Wildcard domain names

The following rules apply to wildcard domain names:

  • Only Google-managed certificates with DNS authorization and Google-managed certificates with CA Service support wildcard domain names. Google-managed certificates with load balancer authorization do not support wildcard domain names.
  • An exact match takes precedence over a wildcard when both are defined in the entry. For example, if you configured certificate map entries for www.myorg.example.com and *.myorg.example.com, a connection request against www.myorg.example.com always selects the entry for www.myorg.example.com even if an entry for *.myorg.example.comalso exists.
  • Wildcard domain names only match down to one subdomain level. For example, a connection request for host1.myorg.example.com selects a certificate map entry for *.myorg.example.com but not one for host1.hosts.myorg.example.com.

Public CA

To use the public CA feature of Certificate Manager, you must be familiar with the following concepts:

  • ACME client. An Automatic Certificate Management Environment (ACME) client is a certificate management client that uses the ACME protocol. Your ACME client must support external account binding (EAB) to work with Public CA.

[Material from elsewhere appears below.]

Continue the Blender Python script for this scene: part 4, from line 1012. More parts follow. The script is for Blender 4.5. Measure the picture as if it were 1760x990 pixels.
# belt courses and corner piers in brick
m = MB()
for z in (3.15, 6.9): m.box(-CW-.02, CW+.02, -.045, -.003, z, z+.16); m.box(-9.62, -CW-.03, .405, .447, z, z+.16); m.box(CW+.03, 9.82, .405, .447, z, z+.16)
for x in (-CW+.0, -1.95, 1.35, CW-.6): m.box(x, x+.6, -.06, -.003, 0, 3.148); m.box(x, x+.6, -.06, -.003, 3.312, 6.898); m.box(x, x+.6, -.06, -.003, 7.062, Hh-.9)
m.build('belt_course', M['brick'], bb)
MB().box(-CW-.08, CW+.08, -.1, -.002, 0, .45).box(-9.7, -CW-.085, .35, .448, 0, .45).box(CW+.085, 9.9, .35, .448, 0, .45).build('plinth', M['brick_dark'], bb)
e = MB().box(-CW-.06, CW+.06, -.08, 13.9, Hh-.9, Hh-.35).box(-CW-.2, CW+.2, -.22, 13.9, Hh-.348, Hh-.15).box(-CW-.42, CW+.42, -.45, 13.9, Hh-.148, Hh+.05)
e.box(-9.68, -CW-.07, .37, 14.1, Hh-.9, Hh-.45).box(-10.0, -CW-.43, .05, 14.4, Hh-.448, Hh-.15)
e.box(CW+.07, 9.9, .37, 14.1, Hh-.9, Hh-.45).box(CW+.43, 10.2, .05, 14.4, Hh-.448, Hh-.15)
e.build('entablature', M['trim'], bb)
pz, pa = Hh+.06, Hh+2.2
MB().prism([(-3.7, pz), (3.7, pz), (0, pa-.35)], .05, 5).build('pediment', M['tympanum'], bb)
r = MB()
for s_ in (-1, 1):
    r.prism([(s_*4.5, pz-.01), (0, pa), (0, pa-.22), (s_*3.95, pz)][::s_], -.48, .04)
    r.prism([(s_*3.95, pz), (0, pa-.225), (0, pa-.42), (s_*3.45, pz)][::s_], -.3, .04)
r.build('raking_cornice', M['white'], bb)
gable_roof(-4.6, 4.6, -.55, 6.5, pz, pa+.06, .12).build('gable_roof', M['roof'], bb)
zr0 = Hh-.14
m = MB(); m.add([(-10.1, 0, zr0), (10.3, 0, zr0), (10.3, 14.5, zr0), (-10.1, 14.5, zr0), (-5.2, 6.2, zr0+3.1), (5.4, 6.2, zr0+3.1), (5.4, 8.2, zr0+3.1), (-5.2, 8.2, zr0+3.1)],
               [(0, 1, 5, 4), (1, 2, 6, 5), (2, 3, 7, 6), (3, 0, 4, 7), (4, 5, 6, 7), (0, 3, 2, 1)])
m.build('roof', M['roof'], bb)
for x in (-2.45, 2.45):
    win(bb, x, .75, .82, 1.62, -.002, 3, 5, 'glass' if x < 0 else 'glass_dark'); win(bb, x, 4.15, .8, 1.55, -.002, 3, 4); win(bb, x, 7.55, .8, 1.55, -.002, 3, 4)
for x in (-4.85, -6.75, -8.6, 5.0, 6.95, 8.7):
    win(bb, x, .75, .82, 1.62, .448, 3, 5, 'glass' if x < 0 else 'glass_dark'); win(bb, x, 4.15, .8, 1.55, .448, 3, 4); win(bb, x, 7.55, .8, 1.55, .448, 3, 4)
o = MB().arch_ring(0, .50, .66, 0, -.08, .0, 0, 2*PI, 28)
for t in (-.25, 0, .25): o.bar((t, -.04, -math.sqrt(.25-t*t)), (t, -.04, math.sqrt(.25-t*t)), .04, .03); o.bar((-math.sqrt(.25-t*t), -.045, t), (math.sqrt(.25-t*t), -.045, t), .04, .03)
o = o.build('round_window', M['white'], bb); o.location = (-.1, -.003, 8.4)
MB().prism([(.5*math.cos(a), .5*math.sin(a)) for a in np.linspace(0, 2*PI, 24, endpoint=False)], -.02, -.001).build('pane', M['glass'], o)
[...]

  • External account binding (EAB). You must bind each ACME account you are using with Certificate Manager public CA to the target Google Cloud project using external account binding. To do this, you must register each ACME account using a secret linked to its corresponding Google Cloud project. For more information, see External account binding.

Public CA challenges

When you use Public CA to request a certificate, Certificate Manager asks you to prove your control over the domains listed in that certificate. You can prove domain control by solving challenges. Public CA authorizes the domain names after you prove your control of the target domains.

After you obtain the required authorizations, you can request certificates that are valid only for a specific time duration. After this duration, you must revalidate the domain name by solving one of the three challenge types to continue requesting certificates.

Challenge types

Public CA supports the following types of challenges:

  • HTTP challenge. This challenge involves creating a file at a well-known location on an HTTP server (port 80) for Public CA to retrieve and verify. For more information, see HTTP challenge.

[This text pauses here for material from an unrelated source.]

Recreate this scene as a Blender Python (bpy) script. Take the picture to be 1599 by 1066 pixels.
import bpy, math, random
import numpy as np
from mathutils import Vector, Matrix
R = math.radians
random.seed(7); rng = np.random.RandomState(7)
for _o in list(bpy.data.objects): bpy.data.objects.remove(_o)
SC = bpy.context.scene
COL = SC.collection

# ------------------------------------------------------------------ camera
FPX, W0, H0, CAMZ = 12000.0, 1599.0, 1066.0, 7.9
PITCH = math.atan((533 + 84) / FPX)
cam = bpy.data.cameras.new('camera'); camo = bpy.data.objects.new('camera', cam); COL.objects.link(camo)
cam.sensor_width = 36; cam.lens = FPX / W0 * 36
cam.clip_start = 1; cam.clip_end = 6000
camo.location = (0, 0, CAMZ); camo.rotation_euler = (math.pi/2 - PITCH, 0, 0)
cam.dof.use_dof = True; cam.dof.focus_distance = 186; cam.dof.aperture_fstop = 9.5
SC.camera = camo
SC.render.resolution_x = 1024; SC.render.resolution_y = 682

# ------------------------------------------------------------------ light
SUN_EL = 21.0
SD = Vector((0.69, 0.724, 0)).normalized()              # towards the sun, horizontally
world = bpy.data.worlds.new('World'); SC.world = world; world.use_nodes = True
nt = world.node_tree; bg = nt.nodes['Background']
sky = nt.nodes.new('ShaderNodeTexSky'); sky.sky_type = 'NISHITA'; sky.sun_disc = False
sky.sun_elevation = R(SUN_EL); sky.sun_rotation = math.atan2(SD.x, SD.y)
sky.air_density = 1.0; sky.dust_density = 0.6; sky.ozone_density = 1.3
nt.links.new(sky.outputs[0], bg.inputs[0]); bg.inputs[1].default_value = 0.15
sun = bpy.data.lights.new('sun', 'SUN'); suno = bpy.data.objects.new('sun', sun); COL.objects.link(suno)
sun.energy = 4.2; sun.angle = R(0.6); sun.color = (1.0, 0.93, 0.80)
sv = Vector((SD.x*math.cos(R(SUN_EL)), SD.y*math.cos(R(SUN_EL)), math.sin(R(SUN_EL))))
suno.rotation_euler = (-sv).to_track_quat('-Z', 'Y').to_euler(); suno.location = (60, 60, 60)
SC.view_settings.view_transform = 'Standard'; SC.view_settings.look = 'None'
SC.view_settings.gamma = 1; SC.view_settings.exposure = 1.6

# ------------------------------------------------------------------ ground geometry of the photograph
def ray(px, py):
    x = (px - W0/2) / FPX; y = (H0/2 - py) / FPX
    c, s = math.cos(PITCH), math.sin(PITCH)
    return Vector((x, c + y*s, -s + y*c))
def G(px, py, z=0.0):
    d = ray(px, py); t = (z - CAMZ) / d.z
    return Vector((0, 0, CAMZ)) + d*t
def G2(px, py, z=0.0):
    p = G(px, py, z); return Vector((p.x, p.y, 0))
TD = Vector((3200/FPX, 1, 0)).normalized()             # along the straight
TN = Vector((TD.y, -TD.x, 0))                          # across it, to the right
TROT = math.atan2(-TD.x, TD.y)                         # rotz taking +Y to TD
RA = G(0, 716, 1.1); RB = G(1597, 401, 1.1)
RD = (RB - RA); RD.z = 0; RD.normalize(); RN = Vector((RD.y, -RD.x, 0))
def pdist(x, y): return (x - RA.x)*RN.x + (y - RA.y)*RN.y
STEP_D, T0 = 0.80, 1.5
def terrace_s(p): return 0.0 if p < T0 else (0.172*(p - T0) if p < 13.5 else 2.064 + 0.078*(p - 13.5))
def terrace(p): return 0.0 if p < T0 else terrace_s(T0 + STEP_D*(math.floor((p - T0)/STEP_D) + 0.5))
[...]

  • TLS-Application Layer Protocol Negotiation (ALPN) challenge. Requires a server to provide a specific certificate during a TLS negotiation on port 443 to prove control over a domain. For more information, see ACME TLS-ALPN challenge extension.

  • DNS challenge. Requires adding a specific DNS record at a defined location to prove control over a domain. For more information, see DNS challenge.

If you use the HTTP challenge or the TLS-ALPN challenge to validate a domain name, the client can only request the validated domain names to be included in a certificate. If you use the DNS challenge, the client can also request subdomains of that domain name to be included in a certificate.

For example, if you validate *.myorg.example.com using the DNS challenge then subdomain1.myorg.example.com and subdomain2.myorg.example.com are automatically covered by the wildcard certificate. However, if you validate myorg.example.com using an HTTP or TLS-ALPN challenge the client can only request to include myorg.example.com in the certificate and you cannot validate *.myorg.example.com using the non-DNS challenges.

Challenge solution logic

The public CA challenge logic is as follows:

  1. Public CA provides a random token.
  2. The client makes the token available at a well-defined location. The location depends on the challenge.
  3. The client indicates to Public CA that it has prepared the challenge.
  4. Public CA checks if the token present at the expected location matches the expected value.

The domain name is authorized after this process is completed. The client can request a certificate with that domain name in it. You need to solve only one challenge per domain name.